A lot of it is just an intuitive, spiritual feeling, you know? For myself, I felt like when the movie goes — the movie sort of straight-up devastates me and I can’t take anymore, and I need to change energy and direction, almost like I need a hug or something so I can try to pick through the pieces. Ok, I just went through that. I don’t just want to live in nihilism. Can we find a way to heal and grow? So, it’s really just a tonal feeling you get. From the writing to the editing, to how you’re shooting things, and the feeling you have with all of your collaborators: how you’re performing scenes, and how you craft them in the edit, and the pace. It’s just trying to get through to that feeling, where I’m devastated and I get in that grief for a second, but then I can’t take it [any longer] and I need more. And hopefully, the audiences will feel the same way that you and your collaborators will feel.

What was your reasoning with regards to the film’s shifting aspect ratio? I didn’t get a chance to appreciate it as much on my first viewing, but the second time around I really noticed how big of a role it played visually. 

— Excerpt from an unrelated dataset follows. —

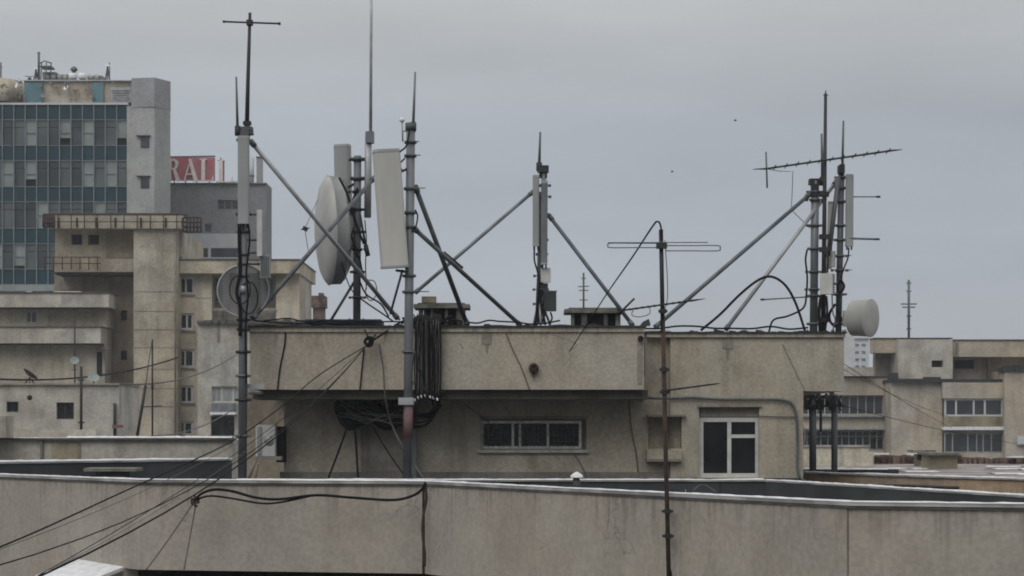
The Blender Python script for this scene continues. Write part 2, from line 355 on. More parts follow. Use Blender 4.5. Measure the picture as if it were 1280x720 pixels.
# ================================================================ NEAR BLOCK (parapets below the camera)
ZC = CZ-.97                                     # coping height
def PP(px, D): return Vector((X(px, D), D, 0))
N0, N1, N2, N3, N4 = Vector((-15.2, 41.4, 0)), PP(175, 31.9), PP(530, 31.04), PP(1060, 22.8), PP(1400, 21.9)
NP = PP(0, 35.3)
blk = thing('apartment_block', (0, 32, 0), 'near concrete block whose long pale parapet runs across the bottom of the picture', 'building')
def seg(a, b, t): return a.lerp(b, t)
HB = 1.45
gap = .03
dJ = (N3-N2).normalized()
part('parapet', 'near', blk, lambda m: m.ribbon([N0, N1, N2 - Vector((gap, 0, 0))], .16, ZC-HB, ZC), 'pale parapet left of the rusty joint')
part('parapet', 'near', blk, lambda m: m.ribbon([N2+dJ*gap, N3-dJ*.012], .16, ZC-HB, ZC), 'pale parapet right of the rusty joint')
part('parapet', 'near', blk, lambda m: m.ribbon([N3+Vector((.012, 0, 0)), N4], .16, ZC-HB, ZC), 'pale parapet at the right end')
part('joint_filler', 'rust', blk, lambda m: m.box(N2.x-.028, N2.x+.02, N2.y+.02, N2.y+.12, ZC-HB, ZC-.02))
part('joint_filler', 'plinth', blk, lambda m: m.box(N3.x-.012, N3.x+.012, N3.y+.01, N3.y+.1, ZC-HB, ZC-.02))
def shift(p, a): return Vector((p.x, p.y+a, 0))
def bed(pts, a):                                # shift polyline toward the camera a little
    return [Vector((p.x, p.y+a, 0)) for p in pts]
part('coping', 'edge', blk, lambda m: m.ribbon(bed([N0, N1, N2, N3, N4], -.05), .3, ZC+.002, ZC+.045))
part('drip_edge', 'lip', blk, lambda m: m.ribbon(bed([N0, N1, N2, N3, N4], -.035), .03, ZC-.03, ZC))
# inner (upper terrace) kerb
U = [(-14.5, 38.6), (X(290, 45), 45.0)]; UZ = CZ-.86
K = [PP(296, 43), PP(955, 43), PP(1280, 33.6), PP(1420, 30.2)]; KZ = CZ-1.29
part('inner_parapet', 'bitumenb', blk, lambda m: m.ribbon(U, .2, CZ-1.95, UZ), 'dark bitumen-faced inner parapet, left')
part('inner_coping', 'edge', blk, lambda m: m.ribbon([(p[0], p[1]-.04) for p in U], .3, UZ+.002, UZ+.035))
part('inner_parapet', 'bitumenb', blk, lambda m: m.ribbon(K, .2, CZ-1.95, KZ), 'dark bitumen-faced inner parapet, centre and right')
part('inner_coping', 'edge', blk, lambda m: m.ribbon(bed(K, -.04), .3, KZ+.002, KZ+.035))
for p_ in (640, 700, 770, 900): part('parapet_seam', 'dark', blk, lambda m: m.box(X(p_, 43)-.015, X(p_, 43)+.015, 42.98, 43, CZ-1.9, KZ-.01))
def roof(m):
    m.prism([(-15.5, 41.3), (N0.x, N0.y+.1), (N1.x, N1.y+.1), (N2.x, N2.y+.1), (N3.x, N3.y+.1), (N4.x+4, N4.y+.1), (14, 60), (-15.5, 60)], CZ-2.3, CZ-1.95)
part('roof', 'bitumen', blk, roof)
part('upper_terrace', 'bitumen', blk, lambda m: m.prism([(X(296, 43), 43.2), (X(955, 43), 43.2), (X(1003, 50.3), 50.3), (X(1003, 50.3), 58), (X(280, 43), 58)], CZ-1.94, CZ-1.45))
# body below with deep loggias
def bodyw(m):
    m.ribbon([N0, N1 + Vector((-.35, .3, 0))], .3, CZ-29.9, ZC-HB-.001)
    q = [(p.x, p.y+2.6) for p in (N1, N2, N3, N4)]
    m.prism(q + [(16, 45), (-15, 47)], .0, ZC-HB-.2)
    for zf in range(1, 9): m.ribbon([(N1.x, N1.y), (N2.x, N2.y), (N3.x, N3.y), (N4.x, N4.y)], 2.7, ZC-HB-2.7*zf-.25, ZC-HB-2.7*zf+.6)
part('wall', 'near', blk, bodyw)
part('loggia_glazing', 'interior', blk, lambda m: m.ribbon([(p.x, p.y+2.3) for p in (N1, N2, N3, N4)], .2, ZC-HB-2.6, ZC-HB-.19))
part('soffit', 'interior', blk, lambda m: m.ribbon([(p.x, p.y+.18) for p in (N1, N2, N3, N4)], 2.3, ZC-HB-.004, ZC-HB+.08))
for i, (a, b) in enumerate([(N0, N1), (N1, N2), (N2, N3), (N3, N4)]):
    snowline(Vector((a.x, a.y-.06, ZC+.045)), Vector((b.x, b.y-.06, ZC+.045)), .16, .024, i+1, .6)
snowline((U[0][0], U[0][1]-.05, UZ+.036), (U[1][0], U[1][1]-.05, UZ+.036), .28, .05, 11, .9)
for i in range(3): snowline(Vector((K[i].x, K[i].y-.05, KZ+.036)), Vector((K[i+1].x, K[i+1].y-.05, KZ+.036)), .28, .035, 20+i, .8)
# snow-topped awning low on the left
aw = thing('awning', A(105, 740, 32.2), 'snow-covered awning just under the parapet at the bottom left corner', 'awning')
part('sheet', 'conc', aw, lambda m: m.obox(A(106, 718, 32.5), (.74, .5, .03), Matrix.Rotation(math.radians(-38), 3, 'Z') @ Matrix.Rotation(math.radians(14), 3, 'X')))
part('snow_cover', 'snow', aw, lambda m: m.obox(A(106, 714, 32.52), (.72, .48, .035), Matrix.Rotation(math.radians(-38), 3, 'Z') @ Matrix.Rotation(math.radians(14), 3, 'X')))
# terrace vents behind the near coping
def lowvent(label, px, py, D, hw, mat, hl=.16):
    c = A(px, py, D); t = thing('roof_vent', (c.x, c.y, CZ-1.95), label, 'roof vent', 'small vents on the lower terrace')
    part('cap', mat, t, lambda m: m.box(c.x-hw, c.x+hw, c.y-.35, c.y+.35, c.z-.045, c.z+.02))
    part('shaft', 'boxd', t, lambda m: m.box(c.x-hw*.6, c.x+hw*.55, c.y-.22, c.y+.22, CZ-1.95, c.z-.045))
lowvent('flat slab-capped vent on the dark terrace at the left', 142, 586, 39, .53, 'conc')
t = thing('roof_vent', A(721, 622, 41), 'small hooded pipe with a white cap above the dark strip in the centre', 'roof vent', 'small vents on the lower terrace')
part('cap', 'snow', t, lambda m: m.lathe(A(721, 594, 41.5), (0, 0, 1), [(-.05, .14), (0, .13), (.05, .06), (.08, 0)], 14))
part('shaft', 'boxd', t, lambda m: m.tube([A(721, 628, 41.5), A(721, 606, 41.5), A(720, 596, 41.5)], [.09, .1, .06], 8))
lab = tag(MB().obox(A(1018, 626.5, 25.5), (.4, .14, .015), Matrix.Rotation(math.radians(-57), 3, 'Z')).build('board', 'wband'), 'flat pale board lying behind the coping right of centre', 'board')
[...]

It’s all about the character’s mindset, basically. All of the filmmaking we’re doing is to get you emotionally and spiritually closer to where Ty or Emily’s headspace is. So, in a broad stroke way, the aspect ratios hopefully feel like they’re squeezing in on you as Tyler’s world is dismantling and collapsing in on him, and as Emily is starting to heal and love herself again and open up, hopefully, it feels like the burden’s being lifted up, and the aspect ratio is [expanding] again. So we go from 1.85:1 to 2.4:0 to 4:3 back to 2.4:0 and native anamorphic which is 1.6:6 and then opening back up to 1.8:5. If you look at the whole broad movie, it squeezes in and then it opens back up. And, for me, I just wanted it to feel — and it’s not even about noticing it — I just wanted it to feel like you’re getting as close to these characters as possible and getting into their headspace whenever you can. And that was really the goal with it.

Another thing I really appreciated about the film was your approach to on-screen texting, which is depicted realistically on phone screens, instead of, say, text superimposed on the image itself. What was your thinking in making that choice?

I just wanted to make it feel honest. I would think we can all relate — I mean, I can relate — to responding to big moments over text messages [laughs], in angry ways, in emotional ways. It’s communication, right? It’s kind of crazy to me that, with my loved ones, there’ll be these big moments over this little phone at your fingertips and these words. Really, my goal was to just make it feel how that feels, whether that’s the intensity of an epic text fight, or the natural messages [you send] when you’re using your phone and talking to people, or when you’re trying to say this really big thing to this person you love and you just can’t form the words in the right way. I just thought it was really interesting. Communication is a sort of theme in the movie, and lack of communication and [how] to work on that, to grow and connect better. So, yeah, I hope all those reasons come across, because texting in movies can feel cheap to me, and not real, and I wanted it to feel emotionally right. 

I asked you about this last time, and I’m still curious about it: Do you still want to make your Kanye biopic?

[laughs] I mean, sure! I still have no idea what I would want that movie to be, but I know that Kanye West is still endlessly fascinating. There’s always something new going on with that man, and it can be very frustrating and very fascinating, but I’m definitely interested. Honestly, I think a movie would be only more fascinating.